Is a raised coop better than a...........

I wish mine were further off the ground. (higher)

Mine sits about 6 inches off of the ground... wish I'd have made it a foot or more.
 
Sounds like your weather is pretty close to mine with a low temperature almost at single digits Fahrenheit and a summer high almost to 100 F. Since this is what happened this year, I'd imagine you could get much more extreme weather occasionally.

I think a ground level coop would probably be best for you, but that is my personal opinion. Others have had success with raised coops as you can easily see with the other posts. Here is my reasoning.

The normal space for a bantam is around 3 square feet per bird in the coop or about 0.28 square meters. For 12 bantams that would be about 3-1/3 square meters if I did the math right. But you plan on hatching chicks. If you let mama raise those chicks, she will need extra space so mama can protect them. Also, I believe this 10 to 12 is the standard number. When you hatch out chicks, that number grows. A chick does not need the space a grown chicken needs, but how much depends on how big they get. I don't know what you plan to do with the chicks you hatch but I see a real potential for your flock size to grow.

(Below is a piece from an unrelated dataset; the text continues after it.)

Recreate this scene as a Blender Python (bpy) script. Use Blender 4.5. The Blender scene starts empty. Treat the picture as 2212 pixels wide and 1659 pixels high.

You need to be able to clean the inside of the coop. You can build a raised coop small enough for a dozed bantams that you can reach everywhere to clean, but it you get much bigger it gets harder. And you can build a raised coop big enough that you can get inside it to work, but it gets more expensive as it gets bigger. So, from a size viewpoint, you can go either way.

For your summers, you need a well ventilated coop to keep them from overheating. You gave the maximum daytime temperatures but for the coop the night time temperature is what is really important. I'd suspect your nights stay fairly warm. A raised coop is easier to ventilate. Chickens actually handle cold better than heat, up to a point. With your temperatures, they can handle the cold as long as they are not in a draft and they have adequate ventilation. They still need ventilation so the humid air and the ammonia from the droppings is dispersed in cold weather. It can be done, but it is a little harder to stop drafts with a raised coop. Your temperatures will be cold enough they can get frostbite if they are in a draft or don't have adequate ventilation. A ground level coop will stay warmer in the winter than a raised coop. I can't overemphasize the importance of good ventilation yet staying draft free in the winter. I'll give you a link to Pat's ventilation page that talks about it. The way I did mine, I have an opening about ground level that is open in the summer and blocked in the winter with openings well above the roosts that are open all the time. You might want to not have a high-level opening on the side the worst winds normally come from.

https://www.backyardchickens.com/web/viewblog.php?id=1642-VENTILATION

You are in a rural area and the coop will be a distance from the house. The potential smell is thus not that important to you. The smell will not be bad anyway if you can keep the coop and run dry but the potential is always there. If the smell were more important to you, I believe a raised coop is easier to actively manage the poop. With your situation, I don't believe that is a critical criteria.

I'm guessing those rains you mentioned were in one storm, not an annual rainfall. That sounds like a monsoon. Wow! You may not want to level the run area too much. It would really be beneficial for it to have enough slope to drain and to be positioned where water does not run across it. You might consider a berm on the higher side to divert the water to keep it out of the run. Also, build the roof on your coop to slope so the water does not run into the run. Same with the coop. You don't want water running into the coop. That is certainly an advantage of an elevated coop. With those rains, you might consider covering a part of your run, the area right outside your coop, to keep the area you go in and out dry. With the chicken poop and the rain, it can get pretty bad pretty quickly. I hauled in some extra dirt to raise the floor of my coop to keep runoff water out. And my run is on a slightly higher section of ground so it drains well and I put in a swale on the higher side to divert the water away. It stayed pretty dry in that 120mm rain in four hours we got a few weeks ago.

I think you could go either way, raised or ground level. But I'd suggest ground level as I think you will need more room that the minimum and this is easier at ground level. Also, I think the winter temperatures will suit a ground level coop better. If you do build a raised coop, you will probably have a need to get under it, maybe with a rake if not your person. I'd suggest making it high enough so you can retrieve an injured chicken or get eggs out of a nest if one decides to lay under there. And if it is raised, it certainly needs to be high enough that certain predators (think rats and snakes) cannot hide or nest under there.

Good luck whichever way you decide. I think you will enjoy the experience.
 
Ours is raised with an expanded metal floor so easy to clean and eay to walk on. It's 2 1/2 feet off the ground and is 8x12 and has window on the east,west and south side. We have lots of heat here in summer so the floor allows alot of breeze in and it's open underneath. When it gets cold we put hay bales around east,west, north and 1/2 of the south side as we still have lots of sun in the winter. It's very easy to clean and walk around in and very secure.